Years later, the judicial system may be poised to expose another layer of Obama corruption. A group called Cause of Action began a Freedom of Information Act lawsuit against the Department of the Treasury, and for several years, your taxpayer dollars have funded the administration’s cover-up.
But nothing lasts forever, and a federal court in Washington, D.C. has finally overruled the Treasury Department’s frivolous objections, and ordered Treasury to respond to Cause of Action’s request for documents. That request relates to the Department’s Inspector General’s investigation–which began a long time ago, and probably has long been concluded–and asks for “[a]ll documents pertaining to any investigation by [TIGTA] into the unauthorized disclosure of [26 U.S.C.] §6103 ‘return information’ to anyone in the Executive Office of the President.”

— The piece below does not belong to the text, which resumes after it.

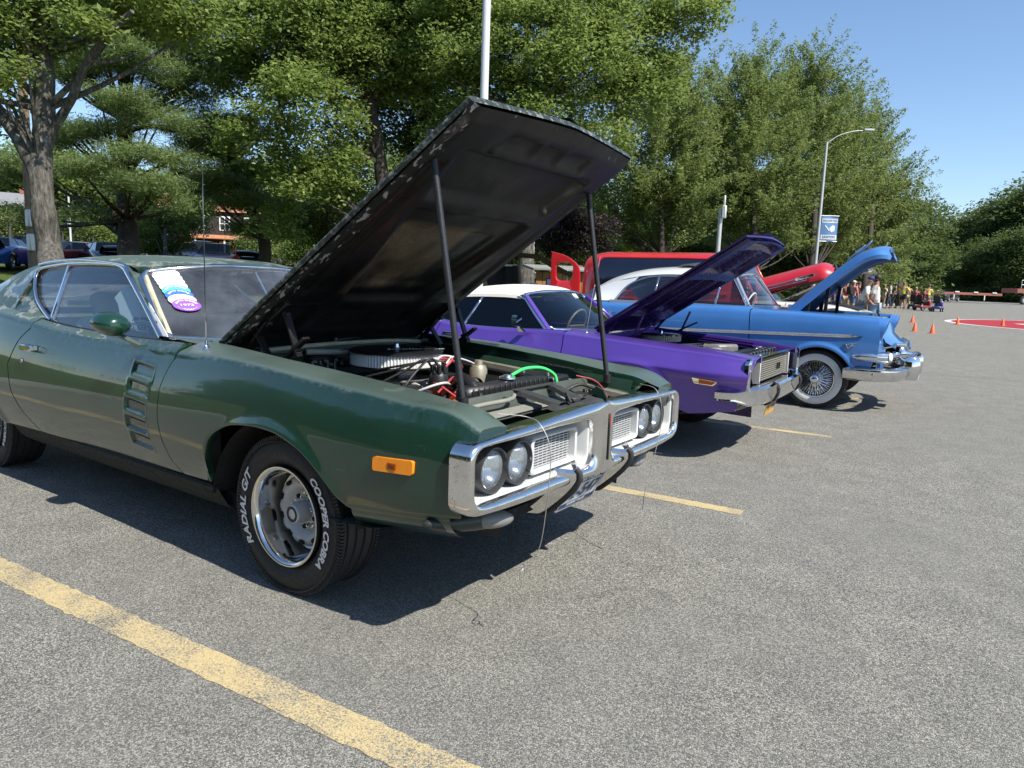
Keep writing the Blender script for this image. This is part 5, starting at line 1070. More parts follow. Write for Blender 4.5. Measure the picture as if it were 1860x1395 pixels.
    # headlamp barrel with visor ring
    hl = MB().grid([[(x-.055*math.sin(t)*0+.03*(math.sin(t) if x > .6 else 0), s*(.715+r*math.cos(t)), .945+r*1.02*math.sin(t)) for t in np.arange(0, 2*PI, PI/18)] for x, r in ((.40, .130), (.56, .128), (.57, .126), (.64, .122), (.665, .116), (.660, .106), (.62, .100))], cv=True).build('headlight', BLUE, FC, 50)
    MB().lathe([(.104, .01), (.106, .022), (.092, .024), (.088, .012)], (.615, s*.715, .945), 'X', 30).build('lamp_rim', CHROME, hl, 50)
    MB().lathe([(.001, .034), (.04, .030), (.07, .022), (.09, .012)], (.612, s*.715, .945), 'X', 28).build('lamp_lens', bpy.data.materials['ribbed_lens'], hl, 60); MB().lathe([(.001, -.03), (.05, -.02), (.09, .008)], (.612, s*.715, .945), 'X', 24).build('lamp_bowl', HEADL, hl, 60)
    # parking-lamp pod wrapping the corner
    pod = MB(); prof = [(.002, .36), (.030, .375), (.046, .42), (.052, .50), (.055, .60), (.062, .68), (.060, .73)]
    pod.grid([[(x, s*(.855-.12*sstep(.5, .78, x)+r*math.cos(t)*.9), .637+r*math.sin(t)) for t in np.arange(0, 2*PI, PI/12)] for r, x in prof], cv=True); pod.build('parking_lamp', CHROME, FC, 50)
    MB().lathe([(.058, .0), (.05, .02), (.03, .03), (0, .034)], (.73, s*.755, .637), 'X', 22).build('parking_lens', pm('parking_white', (.7, .7, .68), .15), FC, 50)
    MB().grid([[(.615+.05*t-.04*(z > .85), s*((1-t)*(fyf(.61, z)-.004)+t*.52), z) for t in np.linspace(0, 1, 6)] for z in (.50, .58, .66, .74, .80, .86, .92)]).build('fender_front', BLUE, FC, 60)
    pm_ = MB(); pm_.lathe([(.012, 0), (.010, .03)], (-.64, s*.70, 1.09), 'Z', 10); pm_.lathe([(.001, -.03), (.014, -.026), (.020, 0), (.014, .03), (.001, .036)], (-.63, s*.70, 1.125), 'X', 14); pm_.build('washer_finial', CHROME, FC, 50)
# roof: white top, silver front
frz = sp([-3.0, -2.86, -2.6, -2.3, -2.05, -1.58, -1.2, -1.02], [1.30, 1.40, 1.50, 1.565, 1.59, 1.60, 1.575, 1.535]); frl = sp([-3.0, -2.86, -2.6, -2.3, -2.05, -1.58, -1.2, -1.02], [1.24, 1.29, 1.38, 1.445, 1.475, 1.485, 1.485, 1.475])
RW = pm('roof_white', (.72, .73, .72), .3, 0, .05, 4, 0, 1)
def roofgrid(x0, x1, n_): return [[(x-.07*q*q*sstep(-1.5, -1.02, x), q*.605*(1-.05*sstep(-2.4, -3.0, x)), frz(x)*(1-abs(q)**2.8)+frl(x)*abs(q)**2.8) for q in np.linspace(-1, 1, 23)] for x in np.linspace(x0, x1, n_)]
rf = MB().grid(roofgrid(-2.92, -1.30, 30)).build('roof', RW, FC, 60); MB().grid(roofgrid(-1.30, -1.02, 8)).build('roof_front', RW, rf, 60)
for s in (-1, 1):
    MB().grid([[(xb+(xt-xb)*t, s*((1-t)*.79+t*.60-.02*math.sin(t*PI)), (1-t)*zb_+t*zt) for t in np.linspace(0, 1, 8)] for xb, zb_, xt, zt in ((-2.86, 1.115, -2.92, 1.27), (-2.76, 1.115, -2.80, 1.315), (-2.66, 1.115, -2.62, 1.375), (-2.57, 1.125, -2.45, 1.41), (-2.56, 1.13, -2.30, 1.445))]).build('roof_pillar', RW, rf, 60)
fan = MB(); fan.grid([[(x, y, frz(x)+h*(1-(abs(y)/.36)**4)+.004) for y in np.linspace(-.36, .36, 13)] for x, h in ((-1.86, .0), (-1.82, .03), (-1.60, .055), (-1.40, .03), (-1.36, 0))]); fan.build('roof_vent', pm('vent_smoke', (.08, .09, .11), .2, .1), FC, 60)
rw = [[(-2.90-.05*(1-q*q)-t*.42*(1-.35*q*q), q*(.60+.20*t), frz(-2.9)*(1-abs(q)**2.8)+frl(-2.9)*abs(q)**2.8-.02-(.24-.06*q*q)*t) for q in np.linspace(-1, 1, 17)] for t in np.linspace(0, 1, 6)]; MB().grid(rw).build('rear_window', GLASS, FC, 179)
MB().grid([[(x, q*.78, fzc(x)+.03+.03*(1-q*q)-.05*sstep(-3.5, -4.0, x)) for q in np.linspace(-1, 1, 11)] for x in np.linspace(-3.98, -3.2, 8)]+[[(-2.62, q*.78, 1.11) for q in np.linspace(-1, 1, 11)]]).build('boot_lid', BLUE, FC, 60)
MB().grid([[(x, q*.78, z) for q in np.linspace(-1, 1, 5)] for x, z in ((-3.97, 1.0), (-4.03, .75), (-3.95, .42))]).build('rear_panel', BLUE, FC, 60)
fws = make_ws(-.66, -.18, -1.0, -.05, .735, .595, 1.115, .01, 1.515, -.04, .015); ws_build(fws, glass('blue_car_screen', (.80, .90, .88)), CHROME, FC, .016)
MB().grid([[(fws(u, 0)[0]*(1-t)+t*-.44, (.735*(1-t)+t*.60)*u, 1.105*(1-t)+t*1.09+.02*(1-u*u)*t) for u in np.linspace(-1, 1, 15)] for t in (0, .5, 1)]).build('cowl', BLUE, FC, 60)
mb = MB(); mb.tube(smooth_path([(-.60, -.55, 1.135), (-.64, -.2, 1.15), (-.66, .0, 1.16)], 8), .005, 6); mb.tube(smooth_path([(-.58, .1, 1.14), (-.62, .35, 1.15), (-.66, .55, 1.16)], 8), .005, 6); mb.build('wiper', CHROME, FC)
mb = MB(); mb.box((-1.75, 0, .34), (3.3, 1.45, .06)); mb.box((-.50, 0, .80), (.04, 1.1, .5)); mb.build('underbody', ROAD_DIRT, FC)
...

That is an extraordinarily narrow request for documents which, one would think, could have been responded to in a few hours. But the administration’s evasion has gone on for years. Now that the court has ordered the administration to respond, its lawyers have asked for more time
Cause of Action:  Press Release:
Monday the Treasury Inspector General for Tax Administration (TIGTA) informed Cause of Action that there exist nearly 2,500 potentially responsive documents relating to investigations of improper disclosures of confidential taxpayer information by the IRS to the White House. This disclosure, coming only after Cause of Action sued TIGTA over its refusal to acknowledge whether such investigations took place, and after the Court ordered TIGTA to reveal whether or not documents existed, signals that the White House may have made significant efforts to obtain taxpayers’ personal information. This disclosure, following on the heels of TIGTA’s admission that it recovered 30,000 “lost” Lois Lerner emails, renews Cause of Action’s concerns about the decaying professionalism of, and apparent slip into partisanship by, IRS’s senior leadership.
Cause of Action will continue to pursue the truth and to work for IRS accountability.